Barclays' success puts the Telegraph editorship in focus

LONDON – Martin Newland, editor of The Daily Telegraph, is expected to be one of the first to go if the Barclay brothers' £665m deal goes through, with BBC's business editor Jeff Randall being tipped as the man to take over.

Newland only took over the editor's job at the Daily Telegraph in October, when Charles Moore stepped down eight years after he took over from Max Hastings.

Newland had only been in the job for little more than a month before stories started appearing suggesting a sell-off of the Telegraph Group, following the first signs of financial problems at Hollinger in November when Lord Black said he was retiring and that several other board members were resigning in the wake of revelations that $32.15m in unauthorised payments had been made to executives at Hollinger, including $7.2m to Lord Black.

This was followed by a string of bidders -- including former Telegraph managing director Stephen Grabiner, Express Newspapers owner Richard Desmond and the Daily Mail -- coming forward as potential suitors for the Telegraph Group.

In January, the Barclay brothers, owners of the Ritz Hotel, launched an audacious bid to win control of Hollinger Inc, the company that owns the Daily Telegraph, in a deal valued at around £260m.

It was not long after this that questions began to be raised about Newland's future at the paper. He had been a surprise choice for editor of the Daily Telegraph, which had been predicted to plump for either bumbling Tory MP and Spectator editor Boris Johnson, or The Sunday Telegraph editor Dominic Lawson.

Instead, Moore was replaced by Martin Newland, a relative unknown in the Conrad Black empire. Newland is a former home editor of the Telegraph and deputy editor of the Canadian title The National Post.

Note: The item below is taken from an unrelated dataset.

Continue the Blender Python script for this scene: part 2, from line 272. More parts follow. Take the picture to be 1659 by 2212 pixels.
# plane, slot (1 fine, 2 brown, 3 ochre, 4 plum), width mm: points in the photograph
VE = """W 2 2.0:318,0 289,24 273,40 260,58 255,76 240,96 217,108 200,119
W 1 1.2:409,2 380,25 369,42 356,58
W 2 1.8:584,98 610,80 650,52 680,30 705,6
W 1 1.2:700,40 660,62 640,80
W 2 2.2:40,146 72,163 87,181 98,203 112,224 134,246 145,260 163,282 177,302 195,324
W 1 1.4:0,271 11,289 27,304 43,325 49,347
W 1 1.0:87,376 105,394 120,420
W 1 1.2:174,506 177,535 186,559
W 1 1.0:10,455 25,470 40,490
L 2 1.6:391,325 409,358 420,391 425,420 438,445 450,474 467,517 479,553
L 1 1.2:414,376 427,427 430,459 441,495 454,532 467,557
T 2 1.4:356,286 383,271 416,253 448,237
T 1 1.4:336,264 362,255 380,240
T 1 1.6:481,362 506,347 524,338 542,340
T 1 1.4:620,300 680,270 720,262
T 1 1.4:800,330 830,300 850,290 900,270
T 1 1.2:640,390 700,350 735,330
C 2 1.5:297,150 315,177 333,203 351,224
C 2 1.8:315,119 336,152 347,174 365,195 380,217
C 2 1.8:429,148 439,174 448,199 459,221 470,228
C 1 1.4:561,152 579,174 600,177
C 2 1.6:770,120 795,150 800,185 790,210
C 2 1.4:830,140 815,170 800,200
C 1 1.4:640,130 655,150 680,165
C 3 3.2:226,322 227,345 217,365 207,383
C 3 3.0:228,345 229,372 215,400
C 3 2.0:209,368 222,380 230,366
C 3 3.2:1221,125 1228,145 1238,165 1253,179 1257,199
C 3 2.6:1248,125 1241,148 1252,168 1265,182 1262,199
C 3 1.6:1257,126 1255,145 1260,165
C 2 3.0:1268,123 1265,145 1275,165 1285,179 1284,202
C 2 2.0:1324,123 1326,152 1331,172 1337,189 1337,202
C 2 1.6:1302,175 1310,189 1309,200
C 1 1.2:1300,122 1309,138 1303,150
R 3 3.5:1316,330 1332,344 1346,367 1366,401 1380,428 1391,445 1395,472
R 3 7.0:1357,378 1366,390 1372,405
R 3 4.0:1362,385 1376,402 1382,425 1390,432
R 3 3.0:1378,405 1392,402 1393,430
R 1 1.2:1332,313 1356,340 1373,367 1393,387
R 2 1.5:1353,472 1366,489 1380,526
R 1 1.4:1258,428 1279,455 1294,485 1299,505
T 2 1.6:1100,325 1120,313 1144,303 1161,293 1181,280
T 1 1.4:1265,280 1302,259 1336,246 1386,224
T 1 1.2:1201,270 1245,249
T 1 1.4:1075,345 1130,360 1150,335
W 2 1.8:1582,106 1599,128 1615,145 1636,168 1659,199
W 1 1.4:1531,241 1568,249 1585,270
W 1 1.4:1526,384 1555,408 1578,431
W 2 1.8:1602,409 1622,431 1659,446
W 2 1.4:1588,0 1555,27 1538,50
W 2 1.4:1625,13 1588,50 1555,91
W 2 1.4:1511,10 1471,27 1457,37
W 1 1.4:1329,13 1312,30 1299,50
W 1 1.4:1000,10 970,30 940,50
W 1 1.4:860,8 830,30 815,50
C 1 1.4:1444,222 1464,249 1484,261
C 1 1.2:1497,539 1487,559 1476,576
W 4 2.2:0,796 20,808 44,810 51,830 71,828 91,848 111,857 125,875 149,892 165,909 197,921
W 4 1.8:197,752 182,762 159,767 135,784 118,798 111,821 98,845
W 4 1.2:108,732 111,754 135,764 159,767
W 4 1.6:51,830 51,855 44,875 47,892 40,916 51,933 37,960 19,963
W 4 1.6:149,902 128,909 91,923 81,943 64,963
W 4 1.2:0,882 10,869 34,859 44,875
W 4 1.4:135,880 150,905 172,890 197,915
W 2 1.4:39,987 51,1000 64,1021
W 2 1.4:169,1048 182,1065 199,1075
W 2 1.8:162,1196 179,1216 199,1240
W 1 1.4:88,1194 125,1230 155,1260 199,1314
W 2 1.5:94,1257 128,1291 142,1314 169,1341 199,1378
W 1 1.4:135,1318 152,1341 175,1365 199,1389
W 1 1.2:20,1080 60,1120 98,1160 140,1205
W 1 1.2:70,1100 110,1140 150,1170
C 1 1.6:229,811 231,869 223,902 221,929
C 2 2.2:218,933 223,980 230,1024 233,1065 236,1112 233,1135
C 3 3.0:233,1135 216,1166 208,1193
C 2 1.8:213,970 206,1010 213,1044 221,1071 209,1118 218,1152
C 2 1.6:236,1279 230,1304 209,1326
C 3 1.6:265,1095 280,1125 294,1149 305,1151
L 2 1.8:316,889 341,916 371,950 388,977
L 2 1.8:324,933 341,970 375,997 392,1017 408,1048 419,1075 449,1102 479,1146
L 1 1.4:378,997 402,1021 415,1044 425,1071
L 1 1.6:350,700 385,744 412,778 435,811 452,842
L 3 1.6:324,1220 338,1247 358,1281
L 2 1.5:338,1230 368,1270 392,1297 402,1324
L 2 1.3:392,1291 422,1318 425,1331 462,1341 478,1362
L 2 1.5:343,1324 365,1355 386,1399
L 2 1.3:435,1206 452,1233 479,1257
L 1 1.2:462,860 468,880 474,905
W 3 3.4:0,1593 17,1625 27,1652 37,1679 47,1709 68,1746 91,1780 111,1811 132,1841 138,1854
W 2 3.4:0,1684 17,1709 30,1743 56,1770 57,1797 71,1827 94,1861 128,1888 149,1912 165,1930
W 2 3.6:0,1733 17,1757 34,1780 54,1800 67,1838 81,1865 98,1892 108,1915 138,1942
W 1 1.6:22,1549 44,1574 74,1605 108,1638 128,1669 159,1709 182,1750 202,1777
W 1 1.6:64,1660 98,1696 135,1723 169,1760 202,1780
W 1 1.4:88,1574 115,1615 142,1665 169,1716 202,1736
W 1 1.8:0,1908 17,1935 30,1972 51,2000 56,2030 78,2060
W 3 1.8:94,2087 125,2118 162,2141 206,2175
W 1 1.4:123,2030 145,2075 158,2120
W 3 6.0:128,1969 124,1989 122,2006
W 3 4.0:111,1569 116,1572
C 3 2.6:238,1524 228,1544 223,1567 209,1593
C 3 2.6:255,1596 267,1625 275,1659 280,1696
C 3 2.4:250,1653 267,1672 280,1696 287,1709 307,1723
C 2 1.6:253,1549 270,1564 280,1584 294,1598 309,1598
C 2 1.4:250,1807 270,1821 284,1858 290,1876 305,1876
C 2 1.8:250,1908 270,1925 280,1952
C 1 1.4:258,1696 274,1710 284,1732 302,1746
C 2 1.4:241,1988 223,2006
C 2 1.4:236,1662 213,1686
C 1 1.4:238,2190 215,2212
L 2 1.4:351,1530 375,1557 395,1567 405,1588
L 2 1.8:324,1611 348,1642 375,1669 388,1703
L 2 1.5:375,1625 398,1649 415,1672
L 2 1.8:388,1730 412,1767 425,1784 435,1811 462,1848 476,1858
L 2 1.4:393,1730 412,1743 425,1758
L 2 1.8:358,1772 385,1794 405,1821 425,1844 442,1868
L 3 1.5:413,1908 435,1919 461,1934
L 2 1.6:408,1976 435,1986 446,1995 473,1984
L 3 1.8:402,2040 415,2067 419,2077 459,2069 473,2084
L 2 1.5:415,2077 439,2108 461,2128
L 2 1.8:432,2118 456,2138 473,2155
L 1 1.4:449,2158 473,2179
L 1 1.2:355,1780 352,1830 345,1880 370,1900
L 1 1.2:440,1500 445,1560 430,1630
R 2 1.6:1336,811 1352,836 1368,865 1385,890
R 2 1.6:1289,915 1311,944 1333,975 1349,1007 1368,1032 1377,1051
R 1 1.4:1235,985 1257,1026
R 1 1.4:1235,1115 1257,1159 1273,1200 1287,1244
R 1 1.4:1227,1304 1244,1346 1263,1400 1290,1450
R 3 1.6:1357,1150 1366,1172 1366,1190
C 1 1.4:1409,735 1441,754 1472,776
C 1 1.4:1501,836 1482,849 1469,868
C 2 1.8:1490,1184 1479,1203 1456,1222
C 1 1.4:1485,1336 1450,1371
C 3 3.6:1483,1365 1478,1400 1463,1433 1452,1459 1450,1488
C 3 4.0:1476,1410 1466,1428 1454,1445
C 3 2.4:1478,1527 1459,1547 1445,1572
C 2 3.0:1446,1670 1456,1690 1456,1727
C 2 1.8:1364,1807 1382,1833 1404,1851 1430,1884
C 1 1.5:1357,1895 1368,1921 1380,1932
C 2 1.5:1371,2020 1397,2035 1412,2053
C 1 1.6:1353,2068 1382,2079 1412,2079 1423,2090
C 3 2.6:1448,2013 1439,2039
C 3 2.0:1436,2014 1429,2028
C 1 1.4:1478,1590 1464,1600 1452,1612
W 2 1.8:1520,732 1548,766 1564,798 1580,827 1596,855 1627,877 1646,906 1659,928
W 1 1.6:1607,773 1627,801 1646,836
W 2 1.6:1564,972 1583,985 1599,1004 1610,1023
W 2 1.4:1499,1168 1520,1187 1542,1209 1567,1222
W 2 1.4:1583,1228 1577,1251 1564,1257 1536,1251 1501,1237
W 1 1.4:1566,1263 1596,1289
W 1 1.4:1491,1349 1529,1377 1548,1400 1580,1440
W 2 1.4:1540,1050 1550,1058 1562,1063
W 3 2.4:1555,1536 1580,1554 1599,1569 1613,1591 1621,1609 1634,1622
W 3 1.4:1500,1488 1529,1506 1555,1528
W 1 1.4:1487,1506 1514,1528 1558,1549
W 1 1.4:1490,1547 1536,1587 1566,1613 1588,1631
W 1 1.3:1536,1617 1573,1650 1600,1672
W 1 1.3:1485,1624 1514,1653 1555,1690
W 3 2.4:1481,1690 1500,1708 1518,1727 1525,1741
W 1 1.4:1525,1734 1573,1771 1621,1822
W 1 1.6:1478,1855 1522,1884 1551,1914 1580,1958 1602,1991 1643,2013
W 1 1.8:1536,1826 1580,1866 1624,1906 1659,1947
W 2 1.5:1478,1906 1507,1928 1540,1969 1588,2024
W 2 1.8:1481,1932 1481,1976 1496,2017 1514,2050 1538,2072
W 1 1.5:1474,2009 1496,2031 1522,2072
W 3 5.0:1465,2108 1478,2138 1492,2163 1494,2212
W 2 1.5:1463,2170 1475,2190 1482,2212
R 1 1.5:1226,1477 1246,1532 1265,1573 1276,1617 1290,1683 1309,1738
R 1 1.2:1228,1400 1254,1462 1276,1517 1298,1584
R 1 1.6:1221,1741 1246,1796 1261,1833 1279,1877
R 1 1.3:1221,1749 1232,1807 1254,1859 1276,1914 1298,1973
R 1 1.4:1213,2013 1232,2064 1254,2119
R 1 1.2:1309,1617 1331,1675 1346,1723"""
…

Early reports, dating back towards the beginning of the year when the interest of the Barclay brothers was first known, suggested the BBC's business editor Randall had impressed the brothers during a stint editing Sunday Business, now The Business.

Sir David Barclay has also praised the editor of The Sunday Telegraph, Lawson, who has long wanted to become the editor of the daily title.

There is also the question of The Spectator magazine. Senior executives at The Spectator, including Johnson and publishing director Kimberly Fortier, are still said to be interested in staging a management buyout of the title if a new owner intends to sell it.

There is also speculation about whether Andrew Neil, the former Sunday Times editor and the editor-in-chief of the Barclays' titles, will be given a role at the Telegraph Group, although he is said to have played no part in the Barclays' discussions with Lord Black.